TASK DESCRIPTION
Will you output all of the data below exactly, omitting the images?

### RECORDED INFORMATION ###

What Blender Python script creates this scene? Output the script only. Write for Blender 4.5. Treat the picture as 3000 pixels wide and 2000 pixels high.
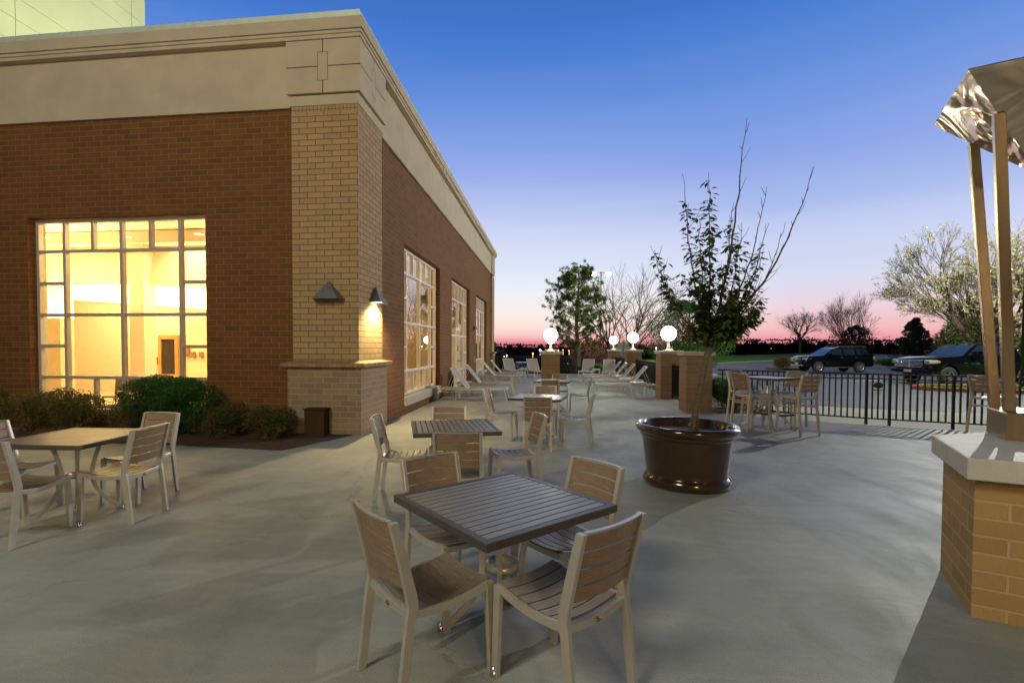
import bpy, math, random
from mathutils import Vector, Matrix
R = math.radians
rnd = random.Random(7)
sc = bpy.context.scene
for o in list(bpy.data.objects): bpy.data.objects.remove(o, do_unlink=True)
COL = sc.collection

# ------------------------------------------------------------------ camera
cd = bpy.data.cameras.new('camera'); cam = bpy.data.objects.new('camera', cd); COL.objects.link(cam)
sc.camera = cam
YAW, PITCH, ROLL, EYE = .1155, -.0274, .0035, 1.552
_f = Vector((-math.sin(YAW), math.cos(YAW), 0)); _r = Vector((math.cos(YAW), math.sin(YAW), 0)); _u = Vector((0, 0, 1))
_f2 = _f*math.cos(PITCH)+_u*math.sin(PITCH); _u2 = _u*math.cos(PITCH)-_f*math.sin(PITCH)
_r3 = _r*math.cos(ROLL)+_u2*math.sin(ROLL); _u3 = _u2*math.cos(ROLL)-_r*math.sin(ROLL)
cam.matrix_world = Matrix(((_r3.x, _u3.x, -_f2.x, 0), (_r3.y, _u3.y, -_f2.y, 0), (_r3.z, _u3.z, -_f2.z, EYE), (0, 0, 0, 1)))
cd.sensor_width = 36; cd.lens = 36*1436.1/3000
cd.shift_x = (1500-1444.7)/3000; cd.shift_y = (1056.06-1000)/3000
cd.clip_start = .05; cd.clip_end = 3000

# ------------------------------------------------------------------ world: dusk sky
def lin(r, g, b):
    f = lambda c: (c/255/12.92) if c/255 <= .04045 else ((c/255+.055)/1.055)**2.4
    return (f(r), f(g), f(b), 1)
w = bpy.data.worlds.new('World'); sc.world = w; w.use_nodes = True
nt = w.node_tree; nt.nodes.clear()
N = nt.nodes.new; L = nt.links.new
out = N('ShaderNodeOutputWorld'); bg = N('ShaderNodeBackground'); L(bg.outputs[0], out.inputs[0])
tc = N('ShaderNodeTexCoord'); nrm = N('ShaderNodeVectorMath'); nrm.operation = 'NORMALIZE'; L(tc.outputs['Generated'], nrm.inputs[0])
sep = N('ShaderNodeSeparateXYZ'); L(nrm.outputs[0], sep.inputs[0])
def ramp(stops):
    c = N('ShaderNodeValToRGB'); c.color_ramp.interpolation = 'LINEAR'
    e = c.color_ramp.elements
    e[0].position, e[0].color = stops[0][0], lin(*stops[0][1]); e[1].position, e[1].color = stops[1][0], lin(*stops[1][1])
    for p, q in stops[2:]: n = e.new(p); n.color = lin(*q)
    return c
# towards the sunset
ra = ramp([(0, (190, 80, 105)), (.012, (238, 152, 160)), (.022, (250, 194, 192)), (.039, (252, 226, 216)), (.067, (252, 239, 235)), (.108, (240, 240, 248)), (.162, (221, 230, 248)), (.214, (212, 218, 246)), (.335, (158, 178, 238)), (.441, (114, 150, 226)), (.547, (76, 127, 212)), (.68, (50, 92, 165)), (1, (22, 36, 66))])
# away from it
rb = ramp([(0, (180, 78, 112)), (.013, (238, 146, 158)), (.034, (244, 188, 190)), (.070, (238, 212, 222)), (.120, (216, 221, 242)), (.19, (203, 211, 244)), (.245, (172, 190, 238)), (.324, (142, 167, 232)), (.417, (108, 148, 222)), (.521, (70, 122, 208)), (.68, (46, 86, 158)), (1, (22, 36, 66))])
# slightly wavy streaks high in the gradient
nm = N('ShaderNodeMapping'); nm.inputs['Scale'].default_value = (1.2, 1.2, 16); L(nrm.outputs[0], nm.inputs[0])
nz = N('ShaderNodeTexNoise'); nz.inputs['Scale'].default_value = 1.6; nz.inputs['Detail'].default_value = 4; L(nm.outputs[0], nz.inputs[0])
wv = N('ShaderNodeMath'); wv.operation = 'MULTIPLY_ADD'; wv.inputs[1].default_value = .035; L(nz.outputs[0], wv.inputs[0])
zz = N('ShaderNodeMath'); zz.operation = 'SUBTRACT'; zz.inputs[1].default_value = .0175; L(sep.outputs['Z'], zz.inputs[0]); 
zc = N('ShaderNodeMath'); zc.operation = 'ABSOLUTE'; L(sep.outputs['Z'], zc.inputs[0])
zmul = N('ShaderNodeMath'); zmul.operation = 'MULTIPLY'; zmul.inputs[1].default_value = 4; zmul.use_clamp = True; L(zc.outputs[0], zmul.inputs[0])
wz = N('ShaderNodeMath'); wz.operation = 'SUBTRACT'; wz.inputs[1].default_value = .5; L(nz.outputs[0], wz.inputs[0])
wz2 = N('ShaderNodeMath'); wz2.operation = 'MULTIPLY'; wz2.inputs[1].default_value = .035; L(wz.outputs[0], wz2.inputs[0])
wz3 = N('ShaderNodeMath'); wz3.operation = 'MULTIPLY_ADD'; L(wz2.outputs[0], wz3.inputs[0]); L(zmul.outputs[0], wz3.inputs[1]); L(zc.outputs[0], wz3.inputs[2])
L(wz3.outputs[0], ra.inputs[0]); L(wz3.outputs[0], rb.inputs[0])
dt = N('ShaderNodeVectorMath'); dt.operation = 'DOT_PRODUCT'; dt.inputs[1].default_value = (-.10, .995, 0); L(nrm.outputs[0], dt.inputs[0])
mr = N('ShaderNodeMapRange'); mr.inputs['From Min'].default_value = .86; mr.inputs['From Max'].default_value = .99; L(dt.outputs['Value'], mr.inputs['Value'])
mx = N('ShaderNodeMix'); mx.data_type = 'RGBA'; L(mr.outputs[0], mx.inputs['Factor']); L(rb.outputs[0], mx.inputs['A']); L(ra.outputs[0], mx.inputs['B'])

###

SOLUTION TO THIS PROBLEM
What Blender Python script creates this scene? Output the script only. Write for Blender 4.5. Treat the picture as 3000 pixels wide and 2000 pixels high.
import bpy, math, random
from mathutils import Vector, Matrix
R = math.radians
rnd = random.Random(7)
sc = bpy.context.scene
for o in list(bpy.data.objects): bpy.data.objects.remove(o, do_unlink=True)
COL = sc.collection

# ------------------------------------------------------------------ camera
cd = bpy.data.cameras.new('camera'); cam = bpy.data.objects.new('camera', cd); COL.objects.link(cam)
sc.camera = cam
YAW, PITCH, ROLL, EYE = .1155, -.0274, .0035, 1.552
_f = Vector((-math.sin(YAW), math.cos(YAW), 0)); _r = Vector((math.cos(YAW), math.sin(YAW), 0)); _u = Vector((0, 0, 1))
_f2 = _f*math.cos(PITCH)+_u*math.sin(PITCH); _u2 = _u*math.cos(PITCH)-_f*math.sin(PITCH)
_r3 = _r*math.cos(ROLL)+_u2*math.sin(ROLL); _u3 = _u2*math.cos(ROLL)-_r*math.sin(ROLL)
cam.matrix_world = Matrix(((_r3.x, _u3.x, -_f2.x, 0), (_r3.y, _u3.y, -_f2.y, 0), (_r3.z, _u3.z, -_f2.z, EYE), (0, 0, 0, 1)))
cd.sensor_width = 36; cd.lens = 36*1436.1/3000
cd.shift_x = (1500-1444.7)/3000; cd.shift_y = (1056.06-1000)/3000
cd.clip_start = .05; cd.clip_end = 3000

# ------------------------------------------------------------------ world: dusk sky
def lin(r, g, b):
    f = lambda c: (c/255/12.92) if c/255 <= .04045 else ((c/255+.055)/1.055)**2.4
    return (f(r), f(g), f(b), 1)
w = bpy.data.worlds.new('World'); sc.world = w; w.use_nodes = True
nt = w.node_tree; nt.nodes.clear()
N = nt.nodes.new; L = nt.links.new
out = N('ShaderNodeOutputWorld'); bg = N('ShaderNodeBackground'); L(bg.outputs[0], out.inputs[0])
tc = N('ShaderNodeTexCoord'); nrm = N('ShaderNodeVectorMath'); nrm.operation = 'NORMALIZE'; L(tc.outputs['Generated'], nrm.inputs[0])
sep = N('ShaderNodeSeparateXYZ'); L(nrm.outputs[0], sep.inputs[0])
def ramp(stops):
    c = N('ShaderNodeValToRGB'); c.color_ramp.interpolation = 'LINEAR'
    e = c.color_ramp.elements
    e[0].position, e[0].color = stops[0][0], lin(*stops[0][1]); e[1].position, e[1].color = stops[1][0], lin(*stops[1][1])
    for p, q in stops[2:]: n = e.new(p); n.color = lin(*q)
    return c
# towards the sunset
ra = ramp([(0, (190, 80, 105)), (.012, (238, 152, 160)), (.022, (250, 194, 192)), (.039, (252, 226, 216)), (.067, (252, 239, 235)), (.108, (240, 240, 248)), (.162, (221, 230, 248)), (.214, (212, 218, 246)), (.335, (158, 178, 238)), (.441, (114, 150, 226)), (.547, (76, 127, 212)), (.68, (50, 92, 165)), (1, (22, 36, 66))])
# away from it
rb = ramp([(0, (180, 78, 112)), (.013, (238, 146, 158)), (.034, (244, 188, 190)), (.070, (238, 212, 222)), (.120, (216, 221, 242)), (.19, (203, 211, 244)), (.245, (172, 190, 238)), (.324, (142, 167, 232)), (.417, (108, 148, 222)), (.521, (70, 122, 208)), (.68, (46, 86, 158)), (1, (22, 36, 66))])
# slightly wavy streaks high in the gradient
nm = N('ShaderNodeMapping'); nm.inputs['Scale'].default_value = (1.2, 1.2, 16); L(nrm.outputs[0], nm.inputs[0])
nz = N('ShaderNodeTexNoise'); nz.inputs['Scale'].default_value = 1.6; nz.inputs['Detail'].default_value = 4; L(nm.outputs[0], nz.inputs[0])
wv = N('ShaderNodeMath'); wv.operation = 'MULTIPLY_ADD'; wv.inputs[1].default_value = .035; L(nz.outputs[0], wv.inputs[0])
zz = N('ShaderNodeMath'); zz.operation = 'SUBTRACT'; zz.inputs[1].default_value = .0175; L(sep.outputs['Z'], zz.inputs[0]); 
zc = N('ShaderNodeMath'); zc.operation = 'ABSOLUTE'; L(sep.outputs['Z'], zc.inputs[0])
zmul = N('ShaderNodeMath'); zmul.operation = 'MULTIPLY'; zmul.inputs[1].default_value = 4; zmul.use_clamp = True; L(zc.outputs[0], zmul.inputs[0])
wz = N('ShaderNodeMath'); wz.operation = 'SUBTRACT'; wz.inputs[1].default_value = .5; L(nz.outputs[0], wz.inputs[0])
wz2 = N('ShaderNodeMath'); wz2.operation = 'MULTIPLY'; wz2.inputs[1].default_value = .035; L(wz.outputs[0], wz2.inputs[0])
wz3 = N('ShaderNodeMath'); wz3.operation = 'MULTIPLY_ADD'; L(wz2.outputs[0], wz3.inputs[0]); L(zmul.outputs[0], wz3.inputs[1]); L(zc.outputs[0], wz3.inputs[2])
L(wz3.outputs[0], ra.inputs[0]); L(wz3.outputs[0], rb.inputs[0])
dt = N('ShaderNodeVectorMath'); dt.operation = 'DOT_PRODUCT'; dt.inputs[1].default_value = (-.10, .995, 0); L(nrm.outputs[0], dt.inputs[0])
mr = N('ShaderNodeMapRange'); mr.inputs['From Min'].default_value = .86; mr.inputs['From Max'].default_value = .99; L(dt.outputs['Value'], mr.inputs['Value'])
mx = N('ShaderNodeMix'); mx.data_type = 'RGBA'; L(mr.outputs[0], mx.inputs['Factor']); L(rb.outputs[0], mx.inputs['A']); L(ra.outputs[0], mx.inputs['B'])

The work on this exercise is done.